Miel Carlota started with five hives June 5, 1943. In 12 years, they had perhaps 50,000. (According to R.B. Willson, 1955, Gleanings) The growth was amazing. They had huge crops, were extraordinarily progressive, and entered an area with no commercial beekeepers. In their beekeeper’s guidebook, they present a plan for other beekeepers wishing to expand. It’s almost childish in its simplicity. Start by purchasing two hives, then split them every four weeks. You can see how they got to 16,384 colonies in just one year. It’s the magic of compound interest!

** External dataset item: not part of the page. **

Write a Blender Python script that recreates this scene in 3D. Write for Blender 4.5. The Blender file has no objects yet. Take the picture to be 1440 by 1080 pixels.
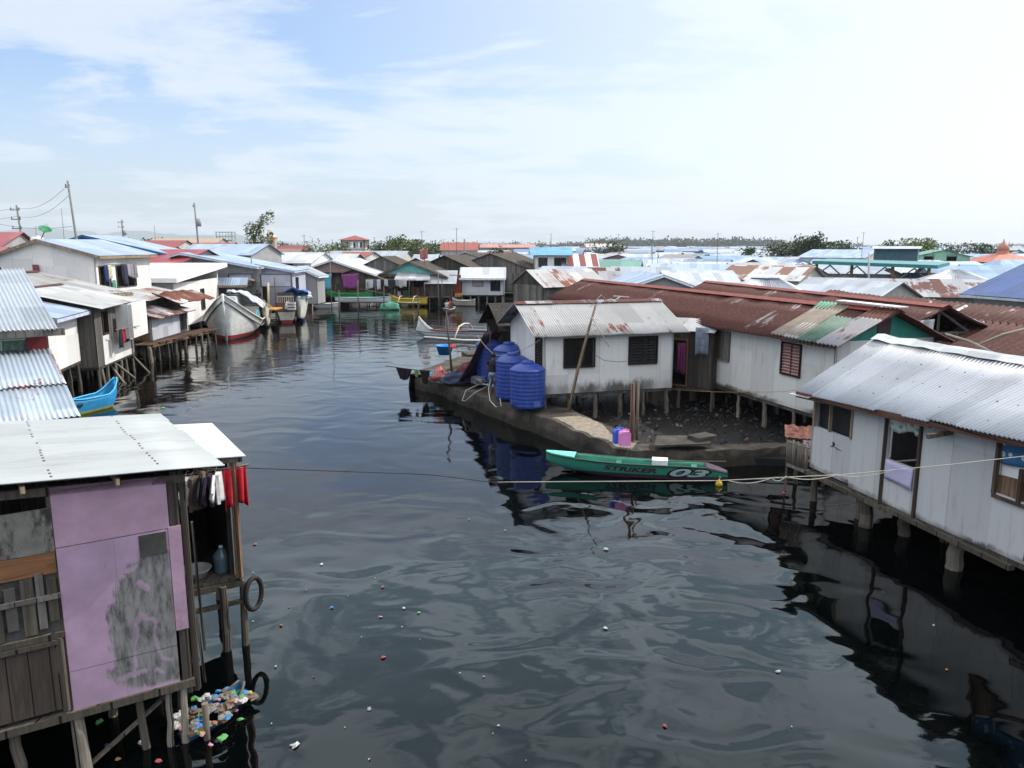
import bpy, math, random
from mathutils import Vector, Matrix, noise as mnoise
random.seed(7)
R = math.radians
SC = bpy.context.scene
COL = SC.collection
V = Vector
# ------------------------------------------------------------------ camera geometry (metres; camera stands on a bridge 6.5 m above the water)
FPX, CAMH = 1080.0, 6.5
TH = math.atan(195 / FPX)
def ray(px, py):
    return V(((px - 720) / FPX, math.cos(TH) + (540 - py) / FPX * math.sin(TH), -math.sin(TH) + (540 - py) / FPX * math.cos(TH)))
def G(px, py, z=0.0):            # survey point on the level z
    r = ray(px, py); t = (z - CAMH) / r.z
    return V((r.x * t, r.y * t, z))
def A(px, py, Y):                # survey point at distance Y
    r = ray(px, py); t = Y / r.y
    return V((r.x * t, Y, CAMH + r.z * t))
def G2(px, py, z): return G(px, py, z).xy
# ------------------------------------------------------------------ object helpers
def tag(o, label=None, cat=None, grp=None, kind=None):
    if label: o['label'] = label
    if cat: o['category'] = cat
    if grp: o['group'] = grp
    if kind: o['kind'] = kind
    return o
def thing(name, label, cat, loc, grp=None):
    o = bpy.data.objects.new(name, None); COL.objects.link(o)
    o.empty_display_size = .2
    o.location = V((loc[0], loc[1], loc[2] if len(loc) > 2 else 0))
    return tag(o, label, cat, grp)
def origin_of(o):
    p = V((0, 0, 0))
    while o is not None:
        p = p + o.location; o = o.parent
    return p
def kids(o): return [c for c in bpy.data.objects if c.parent is o]
def copy_tree(o, parent=None):
    c = o.copy(); COL.objects.link(c); c.parent = parent
    for ch in kids(o): copy_tree(ch, c)
    return c
class MB:
    """collects faces in world coordinates and links them as one mesh object"""
    def __init__(s): s.v = []; s.f = []; s.u = []; s.m = []; s.sm = []; s.mi = 0
    def face(s, pts, uv=None, smooth=False):
        i = len(s.v); s.v += [tuple(p) for p in pts]; s._f(list(range(i, i + len(pts))), uv, smooth)
    def _f(s, idx, uv=None, smooth=False):
        if uv is None:
            P = [V(s.v[k]) for k in idx]
            n = V((0, 0, 0))
            for k in range(len(P)): n += (P[k] - P[0]).cross(P[(k + 1) % len(P)] - P[0])
            if n.length < 1e-12: n = V((0, 0, 1))
            n.normalize()
            if abs(n.z) > .95: uv = [(p.x, p.y) for p in P]
            else:
                t = V((0, 0, 1)).cross(n).normalized(); b = n.cross(t)
                uv = [(p.dot(t), p.dot(b)) for p in P]
        s.f.append(idx); s.u += uv; s.m.append(s.mi); s.sm.append(smooth)
    def box(s, c, sz, rz=0.0, ax=None):
        c = V(c); hx, hy, hz = sz[0] / 2, sz[1] / 2, sz[2] / 2
        if ax is None:
            ca, sa = math.cos(rz), math.sin(rz); ax = (V((ca, sa, 0)), V((-sa, ca, 0)), V((0, 0, 1)))
        X, Y, Z = ax[0] * hx, ax[1] * hy, ax[2] * hz
        p = [c - X - Y - Z, c + X - Y - Z, c + X + Y - Z, c - X + Y - Z, c - X - Y + Z, c + X - Y + Z, c + X + Y + Z, c - X + Y + Z]
        for q in ((0, 1, 5, 4), (1, 2, 6, 5), (2, 3, 7, 6), (3, 0, 4, 7), (4, 5, 6, 7), (3, 2, 1, 0)): s.face([p[k] for k in q])
        return s
    def bar(s, p, q, w, h, up=V((0, 0, 1))):
        p, q = V(p), V(q); x = q - p; L = x.length
        if L < 1e-5: return s
        x /= L
        y = up.cross(x)
        if y.length < 1e-3: y = V((1, 0, 0)).cross(x)
        y.normalize(); z = x.cross(y)
        return s.box((p + q) / 2, (L, w, h), ax=(x, y, z))
    def prism(s, pts, off):      # polygon extruded by vector off
        pts = [V(p) for p in pts]; off = V(off); q = [p + off for p in pts]; n = len(pts)
        s.face(pts[::-1] if True else pts); s.face(q)
        for k in range(n): s.face([pts[k], pts[(k + 1) % n], q[(k + 1) % n], q[k]])
        return s
    def tube(s, pts, r, n=8, cap=True, smooth=True):
        pts = [V(p) for p in pts]; rs = r if isinstance(r, (list, tuple)) else [r] * len(pts)
        base = len(s.v); ref = None
        for i, p in enumerate(pts):
            t = (pts[min(i + 1, len(pts) - 1)] - pts[max(i - 1, 0)])
            t = t.normalized() if t.length > 1e-9 else V((0, 0, 1))
            if ref is None: ref = V((1, 0, 0)) if abs(t.x) < .8 else V((0, 1, 0))
            x = (ref - t * ref.dot(t)).normalized(); y = t.cross(x); ref = x
            for k in range(n):
                a = 2 * math.pi * k / n; s.v.append(tuple(p + (x * math.cos(a) + y * math.sin(a)) * rs[i]))
        acc = 0
        for i in range(len(pts) - 1):
            L = (pts[i + 1] - pts[i]).length
            for k in range(n):
                a, b = base + i * n + k, base + i * n + (k + 1) % n
                u0, u1 = k / n * 6.28 * rs[i], (k + 1) / n * 6.28 * rs[i]
                s._f([a, b, b + n, a + n], [(u0, acc), (u1, acc), (u1, acc + L), (u0, acc + L)], smooth)
            acc += L
        if cap:
            s._f([base + k for k in range(n)][::-1]); s._f([base + (len(pts) - 1) * n + k for k in range(n)])
        return s
    def lathe(s, prof, c, n=24, smooth=True):    # prof = [(r, z)]
        c = V(c); base = len(s.v)
        for r, z in prof:
            for k in range(n):
                a = 2 * math.pi * k / n; s.v.append((c.x + r * math.cos(a), c.y + r * math.sin(a), c.z + z))
        for i in range(len(prof) - 1):
            for k in range(n):
                a, b = base + i * n + k, base + i * n + (k + 1) % n
                s._f([a, b, b + n, a + n], None, smooth)
        if prof[0][0] > 1e-4: s._f([base + k for k in range(n)][::-1])
        if prof[-1][0] > 1e-4: s._f([base + (len(prof) - 1) * n + k for k in range(n)])
        return s
    def sheet(s, fn, nu, nv, t=.01, uvs=(1, 1), smooth=True):   # closed two-sided sheet, fn(u,v)
        P = [[V(fn(i / nu, j / nv)) for i in range(nu + 1)] for j in range(nv + 1)]
        base = len(s.v); W = nu + 1
        N = []
        for j in range(nv + 1):
            for i in range(nu + 1):
                a = P[j][min(i + 1, nu)] - P[j][max(i - 1, 0)]; b = P[min(j + 1, nv)][i] - P[max(j - 1, 0)][i]
                n = a.cross(b); N.append(n.normalized() if n.length > 1e-12 else V((0, 0, 1)))
                s.v.append(tuple(P[j][i]))
        off = len(s.v)
        for k, n in enumerate(N):
            s.v.append(tuple(V(s.v[base + k]) - n * t))
        uv = lambda i, j: (i / nu * uvs[0], j / nv * uvs[1])
        for j in range(nv):
            for i in range(nu):
                a = base + j * W + i; q = [a, a + 1, a + W + 1, a + W]; w = [uv(i, j), uv(i + 1, j), uv(i + 1, j + 1), uv(i, j + 1)]
                s._f(q, w, smooth); s._f([k + off - base for k in q][::-1], w[::-1], smooth)
        ring = [base + i for i in range(nu)] + [base + nu + j * W for j in range(nv)] + [base + nv * W + nu - i for i in range(nu)] + [base + (nv - j) * W for j in range(nv)]
        d = off - base
        for k in range(len(ring)):
            a, b = ring[k], ring[(k + 1) % len(ring)]
            ka, kb = a - base, b - base
            s._f([b, a, a + d, b + d], [uv(kb % W, kb // W), uv(ka % W, ka // W)] * 2)
        return s
    def build(s, name, mat, parent=None, org=None):
        o0 = origin_of(parent) if parent is not None else V(org if org is not None else s.v[0])
        me = bpy.data.meshes.new(name)
        me.from_pydata([(a - o0.x, b - o0.y, c - o0.z) for a, b, c in s.v], [], s.f)
        ul = me.uv_layers.new(name='UVMap')
        ul.data.foreach_set('uv', [x for t in s.u for x in t])
        me.polygons.foreach_set('use_smooth', s.sm)
        for mm in (mat if isinstance(mat, (list, tuple)) else [mat]): me.materials.append(mm)
        if isinstance(mat, (list, tuple)): me.polygons.foreach_set('material_index', s.m)
        o = bpy.data.objects.new(name, me); COL.objects.link(o)
        if parent is not None: o.parent = parent
        else: o.location = o0
        return o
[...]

What happens to famous progressive honey companies after the founders shuffle off to unknown bee pastures? Well, by the 1980s, the company began operating mostly as a packer and distributor of
honey and various bee products. In 1989, the Mexican-based international Grupo Herdez purchased Miel Carlota and added their honey line to goodies such as canned peas, shrimp, and tomato paste. Grupo Herdez had started in 1914 but in the 1940s was selling McCormicks products, and adding other lines. Herdez acquired a series of other labels, and built Grupo Herdez into one of Mexico’s largest firms. They even spread to the USA where they own several zesty brands and Chi-Chi’s restaurants. If you’ve ever eaten MegaMex, a popular label in the states, you have purchased indirectly from Grupo Herdez and possibly eaten goods sweetened by Miel Carlota honey. Meanwhile, back in Mexico, Miel Carlota signature honey continues to make up a part of Herdez’s sales.